Rall this week gives his clearest enunciation to his thesis that Osama bin Laden did NOT orchestrate the 9/11 attacks.
Well, who, then? Is Rall a conspiracy theorist?
The answer to the second question is no. Rall doesn’t believe George W. Bush or Mossad orchestrated the attacks. He does finger Muslim radicals.
Only, he points the finger at the Egyptian-originated Islamic Jihad, not al-Qaida. Now, that said, Islamic Jihad was founded by bin Laden right-hand man Ayman al-Zawahiri, and in June 2001, Zawahiri officially merged it with al-Qaida.
So, if I’m reading Rall correctly, he’s arguing that Zawahiri had at least started this operation before the merger, and that he kept independent control of it afterward, to the degree he still had any hands on the operation in those last three months.
I think Ted is hair-splitting a bit here. Zawahiri and bin Laden were together long before the formal merger of their organizations. Even if bin Laden didn’t start the idea, he certainly was involved. That said, after the merger, Islamic Jihad controlled six of nine seats on the combined entities’ “board of directors.”
Anyway, this is a sidebar to Rall’s belief that we, contrary to Democrats who still want one war, shouldn’t be in Iraq OR Afghanistan.
First, as he notes, if we want(ed) bin Laden, well, he was almost certainly in Pakistan, not Afghanistan, on 9/11. There, he’s right. And, considering that Pakistan’s Inter-Services Intelligence had built up the Taliban hosts of al-Qaida and Islamic Jihad for years, we should have done more with Pakistan. Rather than warn Pakistani President Pervez Musharraf to play ball with us, if we had any CIA capability, we probably should have looked at overthrowing him. At the least, we should have told him we would blockade the country if he didn’t seal his border against Afghanistan, and hand over bin Laden ASAP.

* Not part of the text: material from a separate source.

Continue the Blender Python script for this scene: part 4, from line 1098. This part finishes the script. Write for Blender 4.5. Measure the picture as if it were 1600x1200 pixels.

Anyway, back to Rall’s take on Afghanistan. He says that since Afghan President Hamid Karzai only controls about 15 percent of the country, even less than the official U.S. estimate of 30 percent, we’d be pounding sand down a rathole to follow up on Barack Obama’s “mini-surge” idea of sending 3,000-8,000 more troops to Afghanistan. Beyond the strategic issues are the social and natural geography ones: Afghanistan’s population is about 20 percent larger than Iraq’s and its land area about 50 percent greater.